Current mainstream approaches attempt to mitigate domain discrepancies via data
augmentation techniques. However, due to domain shift and limited
domain-specific knowledge, models tend to fall into the pitfall of spurious
correlations. This manifests as the model's over-reliance on simplistic
classification features (e.g., color) rather than essential domain-invariant
representations like object contours. To address this critical challenge, we
propose the Cauvis (Causal Visual Prompts) method. First, we introduce a
Cross-Attention Prompts module that mitigates bias from spurious features by
integrating visual prompts with cross-attention. To address the inadequate
domain knowledge coverage and spurious feature entanglement in visual prompts
for single-domain generalization, we propose a dual-branch adapter that
disentangles causal-spurious features while achieving domain adaptation via
high-frequency feature extraction.

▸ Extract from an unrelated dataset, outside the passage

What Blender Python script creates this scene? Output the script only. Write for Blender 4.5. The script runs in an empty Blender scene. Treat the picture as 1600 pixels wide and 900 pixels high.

Cauvis achieves state-of-the-art performance
with 15.9-31.4% gains over existing domain generalization methods on SDGOD
datasets, while exhibiting significant robustness advantages in complex
interference environments.
Authors (6)
Chen Li
Huiying Xu
Changxin Gao
Zeyu Wang
Yun Liu
Xinzhong Zhu
Submitted
October 22, 2025
Key Contributions
Proposes Cauvis (Causal Visual Prompts), a method for Single-Source Domain Generalized Object Detection (SDGOD) that uses causal visual prompts and cross-attention to mitigate bias from spurious features. It aims to learn domain-invariant representations by focusing on essential features like object contours rather than superficial ones like color.
Business Value
Enhances the robustness and reliability of object detection systems in real-world scenarios where environmental conditions or object appearances can vary significantly. This is critical for applications like autonomous driving, where reliable perception is paramount.